Isula Anima

Isula Anima is a long-term project born in 2022 in my ancestor’s house in southern Corsica. It explores the invisible transmissions of memory and myth inscribed in the island’s landscape.

Isula Anima is a long-term project exploring the invisible memories and myths embedded in the ancestral landscapes of Corsica. Born in 2022 in my ancestor’s house in Petreto-Bicchisano, a small village in southern Corsica, it began as a personal and family-driven quest. For three months, I lived alone in a matriarchal home that had long been inaccessible due to family divisions. The house, emptied of archives, carried an invisible presence that seemed to linger in its walls, floors, and furniture. Guided by the elders of the village, neighbors who had known my foremothers, I collected stories, beliefs, and traditions still alive today. What started as an intimate encounter with family history became a profound engagement with the territory of my ancestors, approached entirely through the prism of memory.

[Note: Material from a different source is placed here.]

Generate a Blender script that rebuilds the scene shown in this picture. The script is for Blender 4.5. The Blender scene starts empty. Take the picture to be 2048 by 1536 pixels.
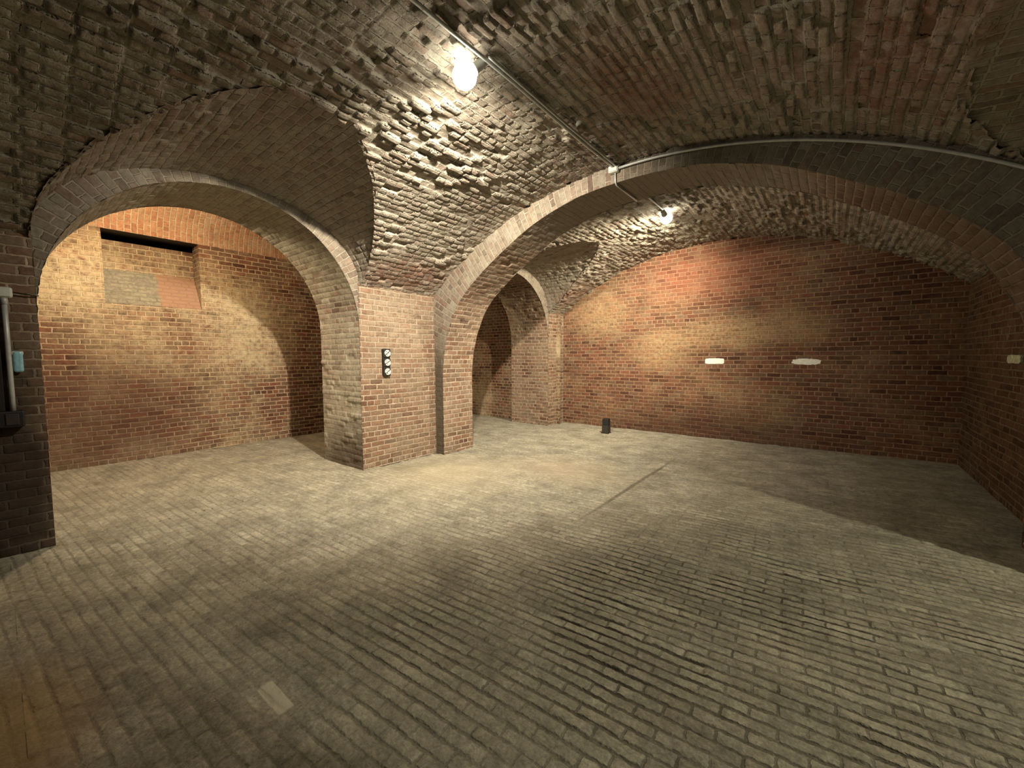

Corsica’s insularity intensifies this encounter. Its rugged mountains, ancient rocks, twisted trees, and abandoned ruins stand as silent witnesses of deep time, guardians of a history that predates human presence. The landscape itself often takes on human forms, echoing gestures, silhouettes, and presences that connect the body to the land. The terrain accumulates narratives, gestures, and beliefs where myth and reality intertwine. Certain forms, faces in stone, wind-bent branches, fragments of ruins, evoke archaic figures and forgotten divinities, as if a diffuse Mediterranean mythology still inhabits the material world. The island becomes a palimpsest, a space where visible and invisible histories coexist, echo, and resonate.

Through photography, I explore the subtle correspondences between body, place, and memory. Human silhouettes, often barely visible, emerge from or dissolve into the landscape, while objects, textures, and forms become fragments of an invisible archive. The images reveal how memory persists beyond archives, in shapes, silences, and atmospheres. The territory transforms into a living narrative, where personal and collective histories intertwine, and where the landscape itself embodies human presence.

Isula Anima, literally “the animated island” or “the soul of the island,” is a meditation on heritage as a living, mutable presence. It investigates how history, myth, and memory continue to inhabit landscapes and bodies, shaping our understanding of ancestry and place. The project invites the viewer to experience the island as a living witness, where memory, myth, and the human body converge, and where the land itself assumes human forms.